Material for this exercise
--*--

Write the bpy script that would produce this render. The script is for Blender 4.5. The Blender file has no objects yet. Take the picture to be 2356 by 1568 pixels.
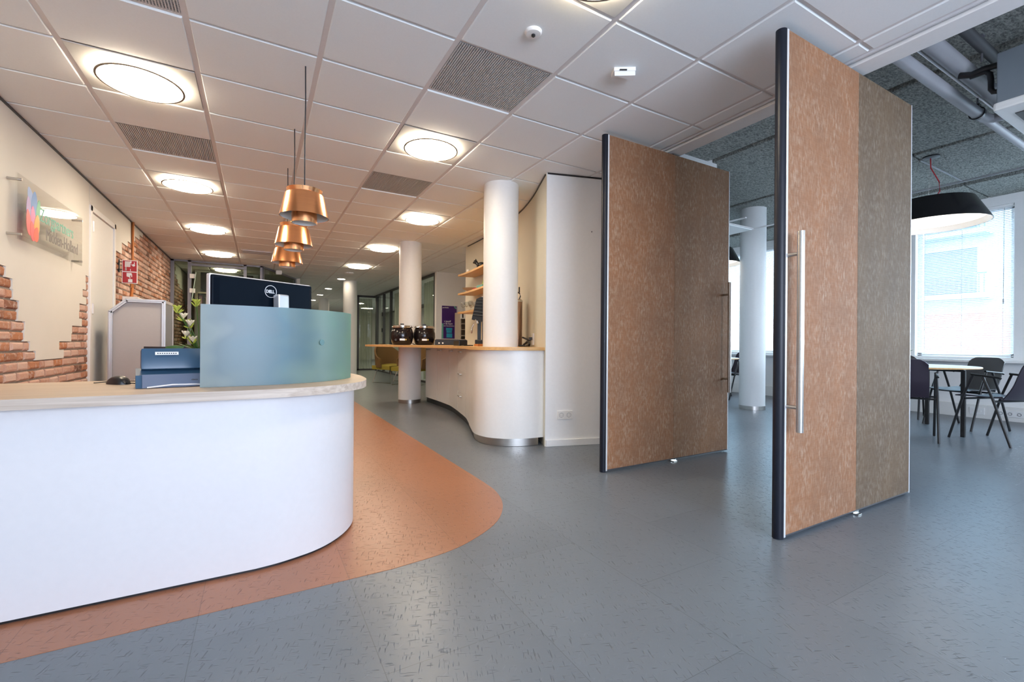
import bpy, bmesh, math, random
from mathutils import Matrix, Vector, Euler
PI = math.pi
sc = bpy.context.scene
COL = sc.collection

# ------------------------------------------------------------------ camera
CAM_H = 0.937
CE = 2.489          # suspended ceiling
CC = 2.93           # rough concrete ceiling
cam_d = bpy.data.cameras.new('camera'); cam = bpy.data.objects.new('camera', cam_d); COL.objects.link(cam)
cam_d.sensor_width = 36; cam_d.lens = 1033.94 / 2356 * 36
cam_d.shift_y = (788.96 - 784) / 2356
cam_d.clip_start = 0.05; cam_d.clip_end = 300
YAW = 0.5147
cam.matrix_world = (Matrix.Translation((0, 0, CAM_H)) @ Matrix.Rotation(-YAW, 4, 'Z')
                    @ Matrix.Rotation(PI / 2, 4, 'X') @ Matrix.Rotation(0.0076, 4, 'Z'))
sc.camera = cam

# ------------------------------------------------------------------ look
sc.view_settings.view_transform = 'Standard'; sc.view_settings.look = 'None'
sc.view_settings.exposure = 0.14; sc.view_settings.gamma = 1; sc.view_settings.use_curve_mapping = False
try:
    sc.cycles.use_denoising = True
    sc.cycles.max_bounces = 12; sc.cycles.diffuse_bounces = 5; sc.cycles.glossy_bounces = 4
    sc.cycles.transmission_bounces = 8; sc.cycles.transparent_max_bounces = 16
    sc.cycles.sample_clamp_indirect = 6; sc.cycles.caustics_refractive = False; sc.cycles.caustics_reflective = False
except Exception:
    pass

# ------------------------------------------------------------------ world: bright overcast sky
SKY = 14.0
w = bpy.data.worlds.new('sky'); sc.world = w; w.use_nodes = True
wn = w.node_tree; wn.nodes.clear()
wo = wn.nodes.new('ShaderNodeOutputWorld'); wb = wn.nodes.new('ShaderNodeBackground')
tc = wn.nodes.new('ShaderNodeTexCoord'); sx = wn.nodes.new('ShaderNodeSeparateXYZ'); cr = wn.nodes.new('ShaderNodeValToRGB')
cr.color_ramp.elements[0].position = 0.0; cr.color_ramp.elements[0].color = (0.72, 0.815, 1.0, 1)
cr.color_ramp.elements[1].position = 1.0; cr.color_ramp.elements[1].color = (0.58, 0.72, 1.0, 1)
wn.links.new(tc.outputs['Generated'], sx.inputs[0]); wn.links.new(sx.outputs['Z'], cr.inputs[0])
wn.links.new(cr.outputs[0], wb.inputs[0]); wb.inputs[1].default_value = SKY; wn.links.new(wb.outputs[0], wo.inputs[0])

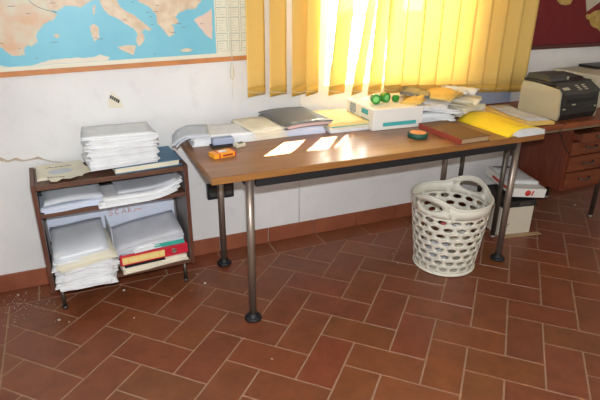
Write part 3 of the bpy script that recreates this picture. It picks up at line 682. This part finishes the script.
for k, (a, b, out) in enumerate(((.276, .370, 0), (.384, .476, 0), (.490, .573, .0), (.588, .640, .055))):
    bm = new(); bx(bm, x0 + .02, x1 - .02, y0 - .014 - out, y0 + .004 - out, a, b, bev=.002)
    bx(bm, x0 + .024, x0 + .034, y0 + .004 - out, y1 - .05 - out, a + .004, b - .012); bx(bm, x1 - .034, x1 - .024, y0 + .004 - out, y1 - .05 - out, a + .004, b - .012); bx(bm, x0 + .034, x1 - .034, y0 + .004 - out, y1 - .05 - out, a + .004, a + .010)
    dr = obj('drawer', bm, 'drawer_wood', dk)
    xm = (x0 + x1) / 2; zc = (a + b) / 2; yf = y0 - .0145 - out
    bm = new(); tube(bm, [(xm - .045, yf, zc + .006), (xm - .04, yf - .016, zc), (xm, yf - .02, zc - .004), (xm + .04, yf - .016, zc), (xm + .045, yf, zc + .006)], .0055, 8); obj('handle', bm, 'steel_dark', dr)
# cable on the desk side
bm = new(); P = [(1.44, -.42, DT + .003), (1.455, -.57, DT + .003), (1.462, -.604, DT + .002)] + [at_y(a, b, -.606) for a, b in ((559, 132), (562, 138), (564, 145), (567, 151), (569, 154), (571, 153))]
tube(bm, P, .0022, 6); tag(obj('power_cable', bm, 'rubber'), 'thin dark cable hanging over the front edge of the wooden desk', 'cable')

# printer
PR = R(3); PO = Vector((1.456, -.540, DT + .001))
def pl(x, y, z): a, b = rot2(x * .95, y * .80, PR); return PO + Vector((a, b, z * .93))
def pbox(bm, x0, x1, y0, y1, z0, z1, bev=.004, extra=None): box(bm, pl((x0 + x1) / 2, (y0 + y1) / 2, (z0 + z1) / 2), ((x1 - x0) * .95, (y1 - y0) * .80, (z1 - z0) * .93), rotm(0, 0, PR) @ (extra if extra else Matrix()), bev)
pr = thing('printer', 'black and warm grey laser multifunction printer on the wooden desk', 'printer', tuple(pl(.18, .18, 0)))
def profile(x0, x1, pts, bm):
    prism(bm, [pl(x0, a, b) for a, b in pts], tuple(pl(x1, 0, 0) - pl(x0, 0, 0)))
side = [(.0, .0), (-.008, .04), (.0, .10), (.004, .168), (.03, .19), (.20, .205), (.345, .205), (.355, .17), (.355, .0)]
bm = new(); profile(0, .012, side, bm); obj('side_cover', bm, 'printer_side', pr)
bm = new(); profile(.340, .352, side, bm); obj('side_cover', bm, 'printer_side', pr)
front = [(.004, .0), (-.014, .04), (-.010, .10), (-.004, .165), (.03, .188), (.20, .203), (.34, .203), (.35, .0)]
bm = new(); profile(.0125, .3395, front, bm); obj('body', bm, 'plastic_black', pr)
bm = new(); pbox(bm, .04, .33, -.020, -.012, .035, .085, .003); obj('tray_front', bm, 'plastic_black', pr)
bm = new(); pbox(bm, .06, .31, -.016, -.009, .106, .128, .002); obj('output_slot', bm, 'black', pr)
bm = new(); prism(bm, [pl(.015, -.016, .160), pl(.337, -.016, .160), pl(.337, .075, .205), pl(.015, .075, .205)], (0, 0, .012)); obj('control_panel', bm, 'plastic_grey', pr)
bm = new(); 
for k in range(12): 
    yy = .005 + .018 * (k % 3); box(bm, pl(.16 + .014 * (k // 3) + .03 * (k // 6), yy, .1745 + (yy + .016) * .495), (.009, .009, .005), rotm(R(26), 0, PR), .001)
obj('keys', bm, 'printer_side', pr)
bm = new(); box(bm, pl(.055, .02, .1745 + .036 * .495), (.05, .022, .004), rotm(R(26), 0, PR), .001); obj('display', bm, 'felt_white', pr)
bm = new(); pbox(bm, .005, .347, .078, .35, .2055, .224, .006); obj('scanner_lid', bm, 'plastic_black', pr)
bm = new(); prism(bm, [pl(.02, b, c) for b, c in ((.12, .2245), (.13, .245), (.17, .262), (.25, .266), (.33, .255), (.345, .2245))], tuple(pl(.16, 0, 0) - pl(.0, 0, 0))); obj('document_feeder', bm, 'plastic_grey', pr)
bm = new(); prism(bm, [pl(.182, b, c) for b, c in ((.14, .2245), (.16, .234), (.33, .245), (.345, .2245))], tuple(pl(.16, 0, 0) - pl(.0, 0, 0))); obj('paper_tray', bm, 'plastic_black', pr)
bm = new(); pbox(bm, .155, .172, .118, .1195, .230, .248, .0); obj('sticker', bm, 'felt_white', pr)
bm = new(); pbox(bm, .10, .13, -.0155, -.012, .092, .100, .0); pbox(bm, .02, .04, -.022, -.015, .070, .078, .0); pbox(bm, .30, .32, -.022, -.015, .070, .078, .0); obj('logo_plate', bm, 'printer_side', pr)
# pale thing at the right behind the printer
t = thing('document_tray', 'pale plastic office machine behind the printer at the right photo edge', 'machine', (2.15, -.2, DT))
bm = new(); box(bm, (2.14, -.22, DT + .106), (.46, .34, .210), rotm(0, 0, .05), .012); obj('tray_body', bm, 'felt_white', t)
bm = new(); box(bm, (2.24, -.14, DT + .221), (.24, .14, .018), rotm(0, 0, .05), .004); obj('top_cover', bm, 'plastic_black', t)
# pale blue-grey panel for the bluish area below the blind
bm = new(); box(bm, (1.42, -.03, DT + .085), (.34, .006, .165), rotm(R(-6), 0, 0), .001); tag(obj('blue_grey_panel', bm, 'lilac'), 'pale blue-grey panel leaning on the wall left of the printer', 'card')

# ================================================================ CARTONS UNDER THE DESK
KR = R(-10); KO = Vector((1.222, -.478, 0))
def kl(x, y, z): a, b = rot2(x, y, KR); return KO + Vector((a, b, z))
def kbox(bm, x0, x1, y0, y1, z0, z1, bev=.002, r=None): box(bm, kl((x0 + x1) / 2, (y0 + y1) / 2, (z0 + z1) / 2), (x1 - x0, y1 - y0, z1 - z0), r if r else rotm(0, 0, KR), bev)
t = thing('floor_carton', 'white cardboard carton on the floor beneath the wooden desk', 'box', tuple(kl(.11, .15, 0)))
bm = new(); kbox(bm, .0, .225, .0, .32, .003, .185); obj('carton_body', bm, 'carton_dim', t)
bm = new()
for k in range(3): kbox(bm, .03, .05 + .012 * k, -.0012, -.0002, .05 + k * .012, .054 + k * .012, 0)
obj('printed_lines', bm, 'ink', t)
bm = new(); kbox(bm, -.01, .29, -.040, -.002, .0008, .0025, 0); obj('bottom_flap', bm, 'carton_brown', t)
t = thing('black_box', 'flat black box between the white carton and the top carton under the desk', 'box', tuple(kl(.1, .1, .186)))
bm = new(); kbox(bm, .008, .240, .0, .30, .1858, .224); obj('box_body', bm, 'plastic_black', t)
bm = new(); kbox(bm, .12, .20, -.0012, -.0002, .194, .214, 0); obj('box_label', bm, 'plastic_grey', t)
KT = rotm(R(1.5), R(4), R(-17))
t = thing('flat_carton', 'flat pale carton with red print and a red round mark, topmost under the desk', 'box', (1.48, -.32, .23))
tc_ = Vector((1.462, -.315, .272)); bm = new(); box(bm, tc_, (.215, .38, .056), KT, .002); obj('carton_body', bm, 'carton', t)
def tl(x, y, z): return tc_ + KT @ Vector((x, y, z))
bm = new(); box(bm, tl(-.1080, -.02, -.002), (.001, .22, .018), KT); box(bm, tl(-.03, .0, .0284), (.03, .22, .001), KT)
lathe(bm, [(.009, 0), (.019, 0), (.019, .001), (.009, .001)], tl(-.01, -.1904, .0), 24, KT.to_3x3() @ Matrix.Rotation(R(90), 3, 'X'))
box(bm, tl(.020, -.1912, .0), (.010, .001, .032), KT @ Matrix.Rotation(R(15), 4, 'Y')); obj('red_print', bm, 'ink_red', t)
tag(obj('paper_stack', pile(tuple(tl(.0, .02, .0305)), .18, .28, 3, .004, R(-17), jit=.006, jr=4, tilt=(R(1.5), R(4))), 'paper'), 'sheets lying on the topmost carton under the desk', 'papers')

# ================================================================ BASKET
bk = thing('laundry_basket', 'ivory perforated plastic laundry basket under the right side of the table', 'basket', (.700, -.615, 0))
BC = Vector((.700, -.615, 0)); HB = .350
def rad(z): return .158 + (.209 - .158) * (z / .40) ** .85
HA = R(200)                                   # front-left handle direction
def rim(th):
    d = math.cos(2 * (th - HA)); return .408 + .052 * max(0, d) ** 1.5
def bp(th, z): r = rad(z); return BC + Vector((r * math.cos(th) * 1.0, r * math.sin(th) * 1.0, z))
bm = new(); N = 18; z0 = .022; rows = 8; ph = (HB - z0) / rows; cw = 2 * math.pi / N
def ringcell(th0, th1, za, zb, hw, hh, fz=None, ns=24):
    inner, outer = [], []
    tc, zc = (th0 + th1) / 2, (za + zb) / 2; hwid = (th1 - th0) / 2; hz = (zb - za) / 2
    for k in range(ns):
        a = 2 * math.pi * k / ns; c_, s_ = math.cos(a), math.sin(a)
        sc = 1 / max(abs(c_), abs(s_)); ox, oz = c_ * sc, s_ * sc
        T = tc + ox * hwid; Zz = zc + oz * hz
        if fz: Zz = za + (fz(T) - za) * (Zz - za) / (zb - za)
        outer.append(bm.verts.new(bp(T, Zz)))
        zi = zc + s_ * hz * hh
        if fz: zi = za + (fz(tc) - za) * (zi - za) / (zb - za)
        inner.append(bm.verts.new(bp(tc + c_ * hwid * hw, zi)))
    for k in range(ns):
        f = bm.faces.new((outer[k], outer[(k + 1) % ns], inner[(k + 1) % ns], inner[k])); f.smooth = True
for r_ in range(rows):
    for k in range(N):
        o = (r_ % 2) * cw / 2; ringcell(k * cw + o, (k + 1) * cw + o, z0 + r_ * ph, z0 + (r_ + 1) * ph, .66, .60)
def quadgrid(t0, t1, za, fz, n=6, m_=2):
    for i in range(n):
        for j in range(m_):
            A, B = t0 + (t1 - t0) * i / n, t0 + (t1 - t0) * (i + 1) / n
            zz = lambda T, j: za + (fz(T) - za) * j / m_
            f = bm.faces.new([bm.verts.new(p) for p in (bp(A, zz(A, j)), bp(B, zz(B, j)), bp(B, zz(B, j + 1)), bp(A, zz(A, j + 1)))]); f.smooth = True
hw_ = R(29)
for c_ in (HA, HA + math.pi):
    ringcell(c_ - hw_, c_ + hw_, HB, .435, .66, .50, rim, 40)
    quadgrid(c_ + hw_, c_ + math.pi - hw_, HB, rim, 24)
quadgrid(0, 2 * math.pi, .0, lambda T: z0, 48, 1)
bmesh.ops.remove_doubles(bm, verts=bm.verts, dist=.0006)
bw = obj('basket_wall', bm, 'basket', bk)
sm = bw.modifiers.new('thickness', 'SOLIDIFY'); sm.thickness = .0035; sm.offset = 0
bm = new(); tube(bm, [bp(2 * math.pi * k / 72, rim(2 * math.pi * k / 72)) for k in range(73)], .0065, 8, False); obj('rim', bm, 'basket', bk)
bm = new(); lathe(bm, [(.05, .006), (.160, .006), (.167, .002), (.170, .010), (.166, .012), (.05, .010)], BC + Vector((0, 0, .001)), 48); bmesh.ops.recalc_face_normals(bm, faces=bm.faces[:]); obj('basket_bottom', bm, 'basket', bk)
def crumple(name, c, r_, m, label, seed):
    random.seed(seed); bm = new(); bmesh.ops.create_icosphere(bm, subdivisions=3, radius=r_)
    for v in bm.verts: v.co *= random.uniform(.78, 1.12)
    bmesh.ops.translate(bm, vec=c, verts=bm.verts); return tag(obj(name, bm, m), label, 'waste paper')
crumple('crumpled_paper', (.735, -.585, .245), .052, 'pink', 'crumpled pink paper inside the ivory basket', 3)
crumple('crumpled_paper', (.765, -.640, .235), .058, 'paper', 'crumpled white paper beside the pink one in the basket', 4)
crumple('crumpled_paper', (.665, -.600, .075), .062, 'paper_grey', 'crumpled grey paper low inside the ivory basket', 5)
crumple('crumpled_paper', (.760, -.610, .125), .060, 'paper_cream', 'crumpled cream paper deep in the ivory basket', 6)
random.seed(12)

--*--

Required work
Transcribe, word for word, every line from the line with "Write part 3" to the line with "tube(bm, P, .0022, 6);", inclusive, and output nothing else.

Task answer
Write part 3 of the bpy script that recreates this picture. It picks up at line 682. This part finishes the script.
for k, (a, b, out) in enumerate(((.276, .370, 0), (.384, .476, 0), (.490, .573, .0), (.588, .640, .055))):
    bm = new(); bx(bm, x0 + .02, x1 - .02, y0 - .014 - out, y0 + .004 - out, a, b, bev=.002)
    bx(bm, x0 + .024, x0 + .034, y0 + .004 - out, y1 - .05 - out, a + .004, b - .012); bx(bm, x1 - .034, x1 - .024, y0 + .004 - out, y1 - .05 - out, a + .004, b - .012); bx(bm, x0 + .034, x1 - .034, y0 + .004 - out, y1 - .05 - out, a + .004, a + .010)
    dr = obj('drawer', bm, 'drawer_wood', dk)
    xm = (x0 + x1) / 2; zc = (a + b) / 2; yf = y0 - .0145 - out
    bm = new(); tube(bm, [(xm - .045, yf, zc + .006), (xm - .04, yf - .016, zc), (xm, yf - .02, zc - .004), (xm + .04, yf - .016, zc), (xm + .045, yf, zc + .006)], .0055, 8); obj('handle', bm, 'steel_dark', dr)
# cable on the desk side
bm = new(); P = [(1.44, -.42, DT + .003), (1.455, -.57, DT + .003), (1.462, -.604, DT + .002)] + [at_y(a, b, -.606) for a, b in ((559, 132), (562, 138), (564, 145), (567, 151), (569, 154), (571, 153))]
tube(bm, P, .0022, 6); tag(obj('power_cable', bm, 'rubber'), 'thin dark cable hanging over the front edge of the wooden desk', 'cable')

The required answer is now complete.